2019 Abbott Claim Chardonnay Eola-Amity Hills
The highlight of the day is this 2019 Abbott Claim Chardonnay that would steal the hearts (and palates) of the reductive-fanatics. Natively fermented and aged on its lees for twelve months in barrels, followed by six months in stainless-steel tanks, and bottled unfiltered, it expresses the strong character of their Eola-Amity fruit. Layers of ripe nectarine, creamy lemon curd, orange blossom, white pepper, and baking spice intensify with each sip. A broad and chewy texture embraces the palate, with a finish that almost lingers on forever.



2020 Sokol Blosser Bluebird Cuvée Brut Sparkling
Behold! A sparkling wine has appeared, and I could not resist. This blend sees five core varieties—Pinot Noir, Chardonnay, Riesling, Müller-Thurgau, and Muscat—made in traditional method. Ripe red deliciousness meets hints of lychee and sourdough. Creamy and delicious.

Rogue Valley AVA

There is more to Oregon than the Willamette Valley. Travelling further south within Oregon will find us in the warm and dry Rogue Valley AVA—a growing region that is the closest to the California border and benefits from cooling breezes funneling through the Rogue River Valley from the Pacific—as well as its sub-AVA, Applegate Valley. There are two wines from this region that I feel are worth mentioning. 



2021 Foris Vineyards and Winery Chardonnay
100% estate fruit from three Dijon clones planted on Timmer Vineyards. Aromas of crunchy, Golden Delicious apple, orange water, honeysuckle, and a dusting of nutmeg and pie crust. Lifted acidity, a broad, leesy mouthfeel, and integrated use of oak. Long, lingering finish.

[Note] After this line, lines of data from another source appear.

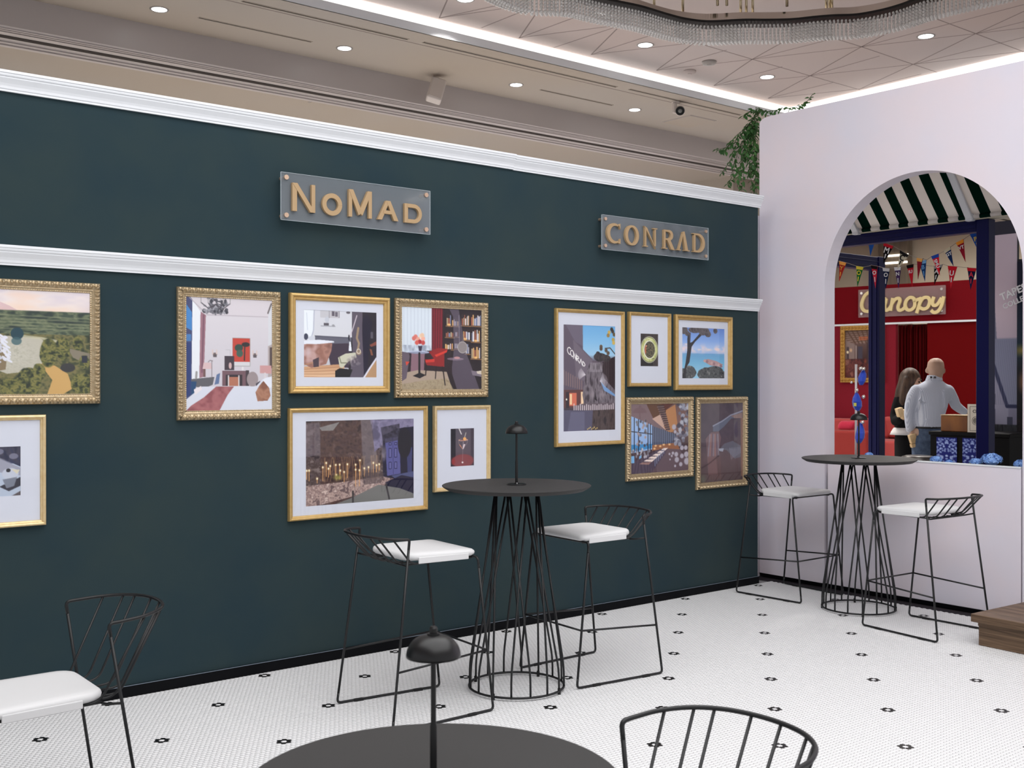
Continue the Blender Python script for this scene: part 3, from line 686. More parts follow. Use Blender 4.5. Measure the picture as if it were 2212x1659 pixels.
def rails_for(W, H, style, parent, mats):
    # parent's origin: lower-left outer corner on the wall plane; local x right, y into wall, z up
    prof = {'carved': CARV, 'plain': PLAIN, 'wide': WIDEP}[style]
    for (L, tf) in ((W, lambda x, t, h: (x, -h, t)), (W, lambda x, t, h: (W - x, -h, H - t)), (H, lambda x, t, h: (W - t, -h, x)), (H, lambda x, t, h: (t, -h, H - x))):
        ns = 2 if style != 'carved' else int(L / 0.003)
        mb = rail_mesh(L, prof, leaf_relief if style == 'carved' else None, ns); mb.v = [tf(*p) for p in mb.v]
        o = mb.build('rail', mats, parent, smooth=(style == 'carved'))
        if style != 'carved':
            o.data.polygons.foreach_set('use_smooth', [True] * len(o.data.polygons))
            try: o.data.set_sharp_from_angle(angle=0.5)
            except Exception: pass
    return prof[-1][0]
def framed(x0, x1, z0, z1, style, mats, label, paint, mat_margin=None, cell=0.0028):
    W, H = x1 - x0, z1 - z0
    t = thing('framed_picture', label, 'picture', (x0, YW - 0.001, z0), 0, 'framed pictures on the green wall')
    iw = rails_for(W, H, style, t, mats)
    MB().box((0.004, -0.008, 0.004), (W - 0.004, 0, H - 0.004)).build('backing', M['frame_side'], t)
    ox0, ox1, oz0, oz1 = iw - 0.003, W - iw + 0.003, iw - 0.003, H - iw + 0.003
    if mat_margin:
        l, r, tp, bt = mat_margin
        px0, px1, pz0, pz1 = ox0 + l * (ox1 - ox0), ox1 - r * (ox1 - ox0), oz0 + bt * (oz1 - oz0), oz1 - tp * (oz1 - oz0)
        y = -0.0105; mb = MB()
        for a, b_, c, d in ((ox0, px0, oz0, oz1), (px1, ox1, oz0, oz1), (px0, px1, oz0, pz0), (px0, px1, pz1, oz1)): mb.box((a, y, c), (b_, -0.0085, d))
        mb.build('mat_board', M['mat_board'], t)
    else: px0, px1, pz0, pz1 = ox0, ox1, oz0, oz1
    pic = Pic(px1 - px0, pz1 - pz0, cell); paint(pic)
    put(print_mesh(pic, (px0, -0.0090, pz1), (px1 - px0, 0, 0), (0, 0, pz0 - pz1)), 'print', t)
    MB().box((ox0 - .001, -0.0128, oz0 - .001), (ox1 + .001, -0.0118, oz1 + .001)).build('glass_pane', M['glass'], t)
    return t

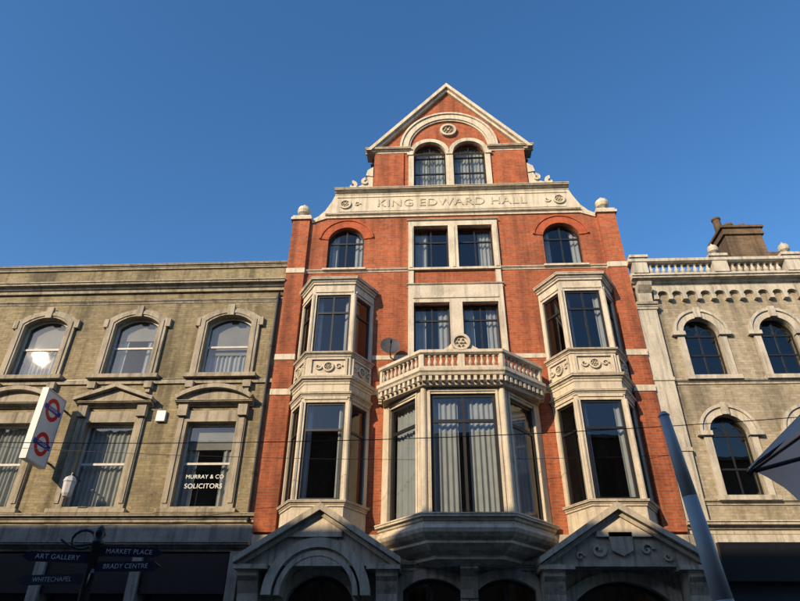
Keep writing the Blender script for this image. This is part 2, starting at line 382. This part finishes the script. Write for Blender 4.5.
# ---- oriels
def oriel(cx,hw0,hw1,dep,zb,zt,ztop,zbot,tr=.6):
    plan=[(cx-hw0,0),(cx-hw1,-dep),(cx+hw1,-dep),(cx+hw0,0)]
    for k,(T,l) in enumerate(facets(plan)):
        m=.1 if k==1 else .13
        st.prism(T,[(0.0,zbot),(l,zbot),(l,ztop),(0.0,ztop)],-.12,0,[[(m,zb),(l-m,zb),(l-m,zt),(m,zt)]])
        window(H,T,m,l-m,zb,zt,cols=2 if (k==1 and tr<.7) else 1,trans=(zt-tr,),d=-.05,f=.06,curt='side' if k==1 else ('one' if k else 'oner'),kk=.17)
        st.box(T,m-.05,l-m+.05,zt+.08,zt+.14,0,.03)
    for (x,y) in plan[1:3]: st.lathe(x,y+.01,[(.055,zb),(.055,zt)],8)
    return plan
for s in (-1,1):
    cx=s*3.6
    p=oriel(cx,1.1,.6,.8,9.62,11.55,11.9,8.7)
    st.sweep(p,corn(.17,12.1,.2)); st.sweep(p,[(-.6,12.1),(.1,12.1),(-.3,12.25),(-.6,12.29)])
    st.sweep(p,corn(.12,9.62,.12)); st.sweep(p,corn(.16,8.86,.2)); 
    st.sweep(p,[(-.1,8.67),(.02,8.67),(.02,8.45),(-.1,8.45)])
    for k,(T,l) in enumerate(facets(p)):
        st.prism(T,[(.08,8.92),(l-.08,8.92),(l-.08,9.46),(.08,9.46)],0,.05,[[(.14,8.98),(l-.14,8.98),(l-.14,9.40),(.14,9.40)]])
        c=l/2; rosette(st,T,c,9.19,.15,0,.06)
        for q in (-1,1): spiral(st,T,c+q*.28,9.2,.12,.045,0,.05,1.3,q,0)
    q=oriel(cx,1.1,.63,.8,5.60,8.15,8.5,4.75,tr=.75)
    st.sweep(q,corn(.1,8.42,.14)); st.sweep(q,corn(.12,5.58,.14))
# ---- central bay
bp=[(-2.12,0),(-1.0,-1.3),(1.0,-1.3),(2.12,0)]
for k,(T,l) in enumerate(facets(bp)):
    m=.17 if k==1 else .3
    st.prism(T,[(0,4.9),(l,4.9),(l,8.5),(0,8.5)],-.14,0,[[(m,5.12),(l-m,5.12),(l-m,8.14),(m,8.14)]])
    window(H,T,m,l-m,5.12,8.14,cols=2 if k==1 else 1,trans=(7.42,),d=-.06,f=.085,curt='side' if k==1 else 'net',kk=.42)
    st.box(T,m-.06,m-.0,5.15,8.2,0,.03); st.box(T,l-m,l-m+.06,5.15,8.2,0,.03); st.box(T,m-.06,l-m+.06,8.2,8.26,0,.035)
for x,y in bp[1:3]: st.lathe(x,y,[(.075,5.1),(.075,8.3)],10)
st.sweep(bp,corn(.2,5.14,.24))
st.sweep(bp,[(-.3,4.92),(.1,4.9),(.13,4.82),(.09,4.74),(.0,4.66),(-.12,4.6),(-.12,4.54),(-.3,4.42),(-.5,4.34),(-.5,4.26),(-.75,4.18),(-.9,4.16),(-.9,4.9)])
# ---- balcony
bal=H('balcony','stone')
cp=[(-2.25,0),(-2.2,-.55),(-1.06,-1.6),(1.06,-1.6),(2.2,-.55),(2.25,0)]
bal.sweep(cp,[(-.4,8.3),(-.12,8.3),(-.1,8.36),(-.1,8.5),(.02,8.52),(.04,8.58),(.08,8.62),(.08,8.70),(-.4,8.70)])
base=len(bal.v)
for z in (8.5,8.66):
    for x,y in cp: bal.v.append((x*.93,y*.93,z))
n=len(cp); bal.f.append(tuple(base+i for i in range(n))); bal.f.append(tuple(base+n+i for i in range(n)))
for T,l in facets(cp):
    k=max(2,int(l/.155))
    for i in range(k):
        u=l*(i+.5)/k; bal.box(T,u-.04,u+.04,8.37,8.5,-.1,.02)
bal.sweep(cp,[(-.16,8.70),(0,8.70),(0,8.78),(-.16,8.78)])
bal.sweep(cp,[(-.18,9.12),(-.01,9.12),(.04,9.16),(.04,9.24),(-.18,9.25)])
for T,l in facets(cp):
    k=max(2,int(l/.15))
    for u in ([0,l] if l<.7 else [0,l*.5,l] if l>1.8 else [0,l]):
        bal.box(T,max(.0,u-.08),min(l,u+.08),8.78,9.12,-.16,-.004)
    for i in range(k):
        u=l*(i+.5)/k; x,y,_=mp(T,u,0,-.08); baluster(bal,x,y,8.78,9.12,.05)
TB=((0,-1.6),(1,0))
rosette(bal,TB,0,9.46,.25,-.12,.05); bal.prism(TB,ring(0,9.46,.0,.24,0,6.28,24),-.14,-.02)
bal.prism(TB,[(-.5,9.25),(.5,9.25),(.33,9.36),(.2,9.5),(-.2,9.5),(-.33,9.36)],-.14,-.03)
# ---- ground floor
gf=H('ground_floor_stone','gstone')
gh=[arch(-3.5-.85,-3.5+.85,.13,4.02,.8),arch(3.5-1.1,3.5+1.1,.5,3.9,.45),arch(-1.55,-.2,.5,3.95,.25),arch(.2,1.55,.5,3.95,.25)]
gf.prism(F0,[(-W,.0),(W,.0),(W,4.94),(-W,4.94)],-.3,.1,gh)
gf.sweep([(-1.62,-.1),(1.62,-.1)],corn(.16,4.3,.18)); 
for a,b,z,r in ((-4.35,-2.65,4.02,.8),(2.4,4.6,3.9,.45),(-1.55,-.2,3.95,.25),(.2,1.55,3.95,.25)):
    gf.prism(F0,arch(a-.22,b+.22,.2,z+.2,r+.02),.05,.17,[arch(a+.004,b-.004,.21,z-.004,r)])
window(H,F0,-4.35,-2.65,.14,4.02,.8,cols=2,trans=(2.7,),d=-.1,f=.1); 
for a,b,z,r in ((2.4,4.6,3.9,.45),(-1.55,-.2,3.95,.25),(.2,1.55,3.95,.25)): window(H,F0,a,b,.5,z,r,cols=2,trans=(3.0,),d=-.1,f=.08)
pg=H('pediments','gstone')
for s in (-1,1):
    c=s*3.5
    for q in (-1,1):
        x=c+q*1.6
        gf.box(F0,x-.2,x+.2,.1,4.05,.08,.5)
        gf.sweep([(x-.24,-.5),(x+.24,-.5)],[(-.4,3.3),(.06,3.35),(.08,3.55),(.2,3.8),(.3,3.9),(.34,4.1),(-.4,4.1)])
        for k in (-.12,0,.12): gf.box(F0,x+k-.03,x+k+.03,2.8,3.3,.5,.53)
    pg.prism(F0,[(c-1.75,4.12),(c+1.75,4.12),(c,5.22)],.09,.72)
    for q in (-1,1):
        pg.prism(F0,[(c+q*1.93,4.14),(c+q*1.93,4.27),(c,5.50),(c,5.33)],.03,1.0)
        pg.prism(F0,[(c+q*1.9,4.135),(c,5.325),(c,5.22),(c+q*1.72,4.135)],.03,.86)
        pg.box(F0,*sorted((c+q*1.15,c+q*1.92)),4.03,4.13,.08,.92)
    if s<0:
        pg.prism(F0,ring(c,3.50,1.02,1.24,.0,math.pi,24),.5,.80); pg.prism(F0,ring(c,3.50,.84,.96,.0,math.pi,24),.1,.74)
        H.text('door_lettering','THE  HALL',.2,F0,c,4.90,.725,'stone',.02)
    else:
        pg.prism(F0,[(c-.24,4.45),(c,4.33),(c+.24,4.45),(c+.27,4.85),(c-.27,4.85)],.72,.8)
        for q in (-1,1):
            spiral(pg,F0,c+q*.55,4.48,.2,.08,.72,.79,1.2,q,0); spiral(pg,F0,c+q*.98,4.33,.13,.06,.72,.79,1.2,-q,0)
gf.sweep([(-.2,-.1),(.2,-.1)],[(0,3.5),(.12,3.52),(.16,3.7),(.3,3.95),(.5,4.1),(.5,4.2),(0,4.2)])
H.done()

# ================================================================= LEFT BUILDING
L=Thing('yellow_brick_shop_building')
TL=((0,.12),(1,0)); x0,x1=-26.0,-5.315
bl=L('brick_wall','stock'); sl=L('stone_dressings','stone2')
cs=[-6.9-2.88*i for i in range(7)]
hl=[]
for c in cs:
    hl.append(arch(c-.68,c+.68,9.46,11.45,.28)); hl.append(arch(c-.7,c+.7,5.66,7.98,0))
bl.prism(TL,[(x0,5.2),(x1,5.2),(x1,12.75),(x0,12.75)],-.3,0,hl)
pz=L('parapet','stock'); pz.box(TL,x0,x1,12.76,13.28,-.35,-.02)
sl.sweep([(x0,.12),(x1,.12)],corn(.13,13.42,.16)); sl.box(TL,x0,x1,13.3,13.40,-.45,.0)
sl.sweep([(x0,.12),(x1,.12)],corn(.34,12.62,.3)); sl.sweep([(x0,.12),(x1,.12)],corn(.08,12.05,.12))
bo=L('brick_body','stock'); bo.box(TL,x0,x0+.3,0,12.9,-10,-.31); bo.box(TL,x0,x1,0,12.9,-10.3,-10.01); bo.box(TL,x1-.3,x1,0,12.9,-10,-.31)
L('roof','slate').box(TL,x0+.31,x1-.31,12.6,12.75,-10,-.31)
for z in (4.9,8.7): L('floors','int').box(TL,x0+.31,x1-.31,z,z+.25,-9.9,-.31)
L('floors','int').box(TL,x0+.31,x1-.31,5.2,12.55,-2.2,-2.1)
for i,c in enumerate(cs):
    sl.prism(TL,arch(c-.93,c+.93,9.36,11.68,.34),-.04,.09,[arch(c-.677,c+.677,9.461,11.447,.28)])
    sl.prism(TL,arch(c-.84,c+.84,9.42,11.6,.32),.09,.12,[arch(c-.74,c+.74,9.43,11.5,.29)])
    for q in (-1,1):
        sl.box(TL,*sorted((c+q*.9,c+q*1.04)),11.05,11.33,-.02,.12)
        sl.box(TL,*sorted((c+q*.72,c+q*.95)),9.0,9.2,-.02,.16); sl.box(TL,*sorted((c+q*.78,c+q*.9)),8.88,9.0,-.02,.1)
    sl.box(TL,c-.1,c+.1,11.4,11.78,.05,.15)
    sl.box(TL,c-1.06,c+1.06,9.31,9.43,-.2,.2)
    window(L,TL,c-.68,c+.68,9.46,11.45,.28,d=-.14,trans=(10.42,),fr='sash',f=.06,blind=(.62,.35,.5,.7,.4,.5,.3)[i],curt='net' if i!=1 else 'side')
    window(L,TL,c-.7,c+.7,5.66,7.98,0,d=-.14,trans=(6.85,),fr='sash',f=.06,curt='net' if i!=0 else 'side',kk=.25,blind=.0 if i else .3)
    sl.prism(TL,[(c-.95,5.56),(c+.95,5.56),(c+.95,8.3),(c-.95,8.3)],-.04,.08,[[(c-.697,5.661),(c+.697,5.661),(c+.697,7.977),(c-.697,7.977)]])
    for q in (-1,1):
        sl.box(TL,*sorted((c+q*.72,c+q*.98)),8.12,8.44,.02,.2)
        sl.box(TL,*sorted((c+q*.8,c+q*.92)),5.75,8.1,.08,.11)
    sl.sweep([(c-1.1,.12),(c+1.1,.12)],corn(.26,8.56,.13))
    if i%2==0:
        sl.prism(TL,arch(c-1.12,c+1.12,8.57,8.98,.36),-.02,.16); sl.prism(TL,ring(c,8.97-1.92,1.86,1.98,math.pi/2-.6,math.pi/2+.6,18),-.02,.32)
    else:
        sl.prism(TL,[(c-1.0,8.57),(c+1.0,8.57),(c,8.95)],-.02,.16)
        for q in (-1,1): sl.prism(TL,[(c+q*1.14,8.56),(c+q*1.14,8.66),(c,9.08),(c,8.96)],-.02,.32)
    sl.box(TL,c-1.05,c+1.05,5.5,5.6,-.2,.18)
sl.box(TL,x0,x1,9.16,9.28,-.02,.06)
sl.sweep([(x0,.12),(x1,.12)],corn(.2,5.48,.2))
L('shop_fascia','grey').box(TL,x0,x1,4.72,5.2,-.3,.1)
L('shop_cornice','grey').sweep([(x0,.0),(x1,.0)],corn(.3,4.75,.2))
L('shop_signboard','black').box(TL,x0,x1-.5,3.6,4.5,-.3,.2)
L('shop_front','grey').box(TL,x0,x1,0,.6,-.3,.12)
for i in range(9):
    xx=x1-.2-i*2.4; L('shop_front','grey').box(TL,xx-.25,xx+.0,.6,4.54,-.3,.3)
    L('shop_front_panes','navy').box(TL,xx-2.15,xx-.25,.6,3.6,-.2,-.1)
L.text('window_lettering','SOLICITORS',.18,TL,cs[0],6.25,-.155,'white',.002)
L.text('window_lettering','MURRAY & CO',.15,TL,cs[0],6.5,-.155,'white',.002)
L('rainwater_pipe','black').tube([(x1-.18,.04,5.3),(x1-.18,.04,12.2)],.05,8)
for z in (6.5,8.4,10.3,12.0): L('rainwater_pipe','black').tube([(x1-.18,.04,z),(x1-.18,.04,z+.07)],.065,8)
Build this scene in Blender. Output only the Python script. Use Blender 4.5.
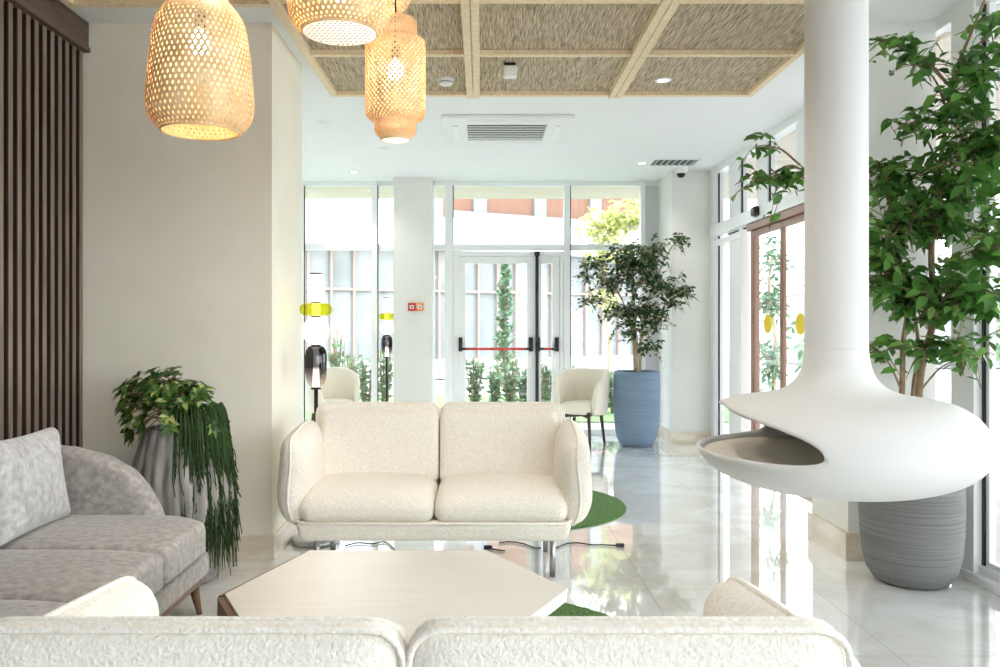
import bpy, bmesh, math, random
from mathutils import Vector, Matrix, Euler
PI = math.pi
R = random.Random(7)
for o in list(bpy.data.objects):
    bpy.data.objects.remove(o)
SC = bpy.context.scene
COL = SC.collection

# ------------------------------------------------------------------ camera, world, exposure
F = 830.0            # focal length in pixels of a 1000 px wide picture
VX, VY, H = 482.0, 324.0, 1.28
cam_d = bpy.data.cameras.new('camera')
cam_d.sensor_width = 36.0
cam_d.lens = 36.0 * F / 1000.0
cam_d.shift_x = (500.0 - VX) / 1000.0
cam_d.shift_y = -(333.5 - VY) / 1000.0
cam_d.clip_start = 0.05
cam_d.clip_end = 300
cam = bpy.data.objects.new('camera', cam_d)
COL.objects.link(cam)
cam.location = (0, 0, H)
cam.rotation_euler = (PI / 2, 0, 0)
SC.camera = cam

w = bpy.data.worlds.new('overcast_sky')
SC.world = w
w.use_nodes = True
wn = w.node_tree
bg = wn.nodes['Background']
tc = wn.nodes.new('ShaderNodeTexCoord')
sep = wn.nodes.new('ShaderNodeSeparateXYZ')
cr = wn.nodes.new('ShaderNodeValToRGB')
cr.color_ramp.elements[0].position = 0.0
cr.color_ramp.elements[0].color = (0.96, 0.98, 1.0, 1)
cr.color_ramp.elements[1].position = 0.7
cr.color_ramp.elements[1].color = (0.80, 0.90, 1.0, 1)
wn.links.new(tc.outputs['Generated'], sep.inputs[0])
wn.links.new(sep.outputs['Z'], cr.inputs[0])
wn.links.new(cr.outputs[0], bg.inputs['Color'])
bg.inputs['Strength'].default_value = 5.0

SC.view_settings.view_transform = 'Standard'
SC.view_settings.look = 'None'
SC.view_settings.gamma = 1
SC.view_settings.use_curve_mapping = False
SC.view_settings.exposure = 0.55
SC.cycles.use_denoising = True
SC.cycles.max_bounces = 10
SC.cycles.diffuse_bounces = 8
SC.cycles.transparent_max_bounces = 24
SC.cycles.sample_clamp_indirect = 6
SC.cycles.caustics_reflective = False
SC.cycles.caustics_refractive = False


def X(x, d):
    return (x - VX) * d / F


def Z(y, d):
    return H - (y - VY) * d / F


def P(x, y, d):
    return Vector((X(x, d), d, Z(y, d)))


def DF(y):
    """distance of a floor point"""
    return F * H / (y - VY)


SPOT_FILL_W = 24.0  # power of the unseen downlights added as fill over the seating
SPOT_W = 20.0         # ceiling downlights
HC = 2.92            # ceiling height
XG = 2.50            # glass wall on the right
DB = 9.58            # glazing at the back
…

2021 Troon Vineyard Biodynamic ‘Druid’s Fluid’ White Blend
A seriously cool wine from the Applegate Valley AVA made of a blend of Marsanne (13%), Roussanne(22%),) and Vermentino (65%). This wine is made with minimal intervention –– with natural yeasts, no new oak, and no additives. The result is vibrant acidity and moderate alcohol levels, shining with lemon verbena, lime zest, and an earthy and savoury undertone.